Os estereótipos estão diretamente atrelados às idéias preconcebidas a respeito
de determinado assunto, pessoa ou imagem e podem gerar uma sistematização de
ações que altera completamente a maneira pelo qual o outro passa a ser
percebido em função da rotulação ou especificação dada a determinado grupo
social. É o que se verifica no trecho abaixo:
Quem está ali na esquina
não é o Pedro, o Roberto, a Maria, com suas respectivas idades e histórias de
vida. Quem está ali é o “moleque perigoso” ou a “guria perdida”, cujo
comportamento passa a ser previsível. Lança sobre uma pessoa um estigma
correspondente a acusá-la simplesmente pelo fato de ela existir. Prever seu
comportamento estimula e justifica a adoção de atitudes preventivas. Como
aquilo que se prevê é ameaçador, a defesa antecipada será a agressão ou a fuga,
também hostil. Quer dizer, o preconceito arma o medo que dispara a
violência, preventivamente (Invisibilidade, reconhecimento e a fonte afetiva do
crime, por Luís Eduardo Soares, p. 175)
Os
cientistas sociais diriam que este é um caso típico de “ profecia que se
autocumpre” Esses pessoas entram nessa vida e tornam-se “ invisíveis” invisíveis porque nada é feito para reforçar a
auto estima, apenas os colocam ( quando colocam) em instituições que os
humilham, agridem, eliminando suas chances de regeneração, de recomeço.
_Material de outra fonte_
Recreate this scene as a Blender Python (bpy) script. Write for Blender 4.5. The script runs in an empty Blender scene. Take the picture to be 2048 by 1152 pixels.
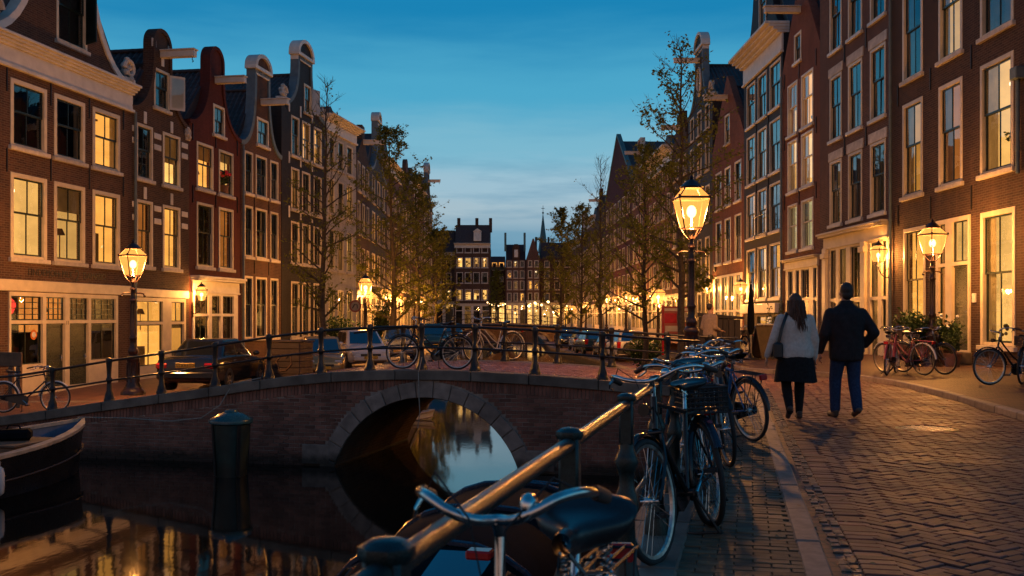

O fato é que enquanto seres humanos, tudo o que
vivemos nos diz respeito, e precisamos tomar atitudes que apontem uma melhoria
na qualidade de vida dessas pessoas que vivem em favelas e que não são vistos
pelo poder público, ao não ser em campanhas eleitorais, como diz o livro Cabeça
de porco, porque somos cúmplices da sociedade em que vivemos – com seus defeitos
e qualidades, - por omissão ou contribuição ativa” ( p.223), e assim se nada
fizermos essas pessoas continuarão invisíveis aos nossos olhos no dia a dia
sendo preciso torná-las visíveis em toda a comunidade/sociedade, assim como na
mídia e não apenas visível apenas quando
eles fizerem mal a alguém como roubando ou matando como é retratada atualmente.
Referências
MELUCCI, Alberto. Juventude, tempo e movimentos sociais.
Revista Young. Trad. Angelina Peralva. Estocolmo: v. 4, nº 2, 1996, p. 3-14.
SOARES, Luiz Eduardo; MV Bill, ATHAYDE, Celso. Cabeça de
Porco. Rio de janeiro: Objetiva, 2005.
ALVES,
Aline; BRITO, Glauber; LIMA, Jaiane; MODESTO, Cristiane; PEREIRA, Adilton;
QUADROS, Adriana. Cadeia da Violência. F2J. Salvador. Junho/2006.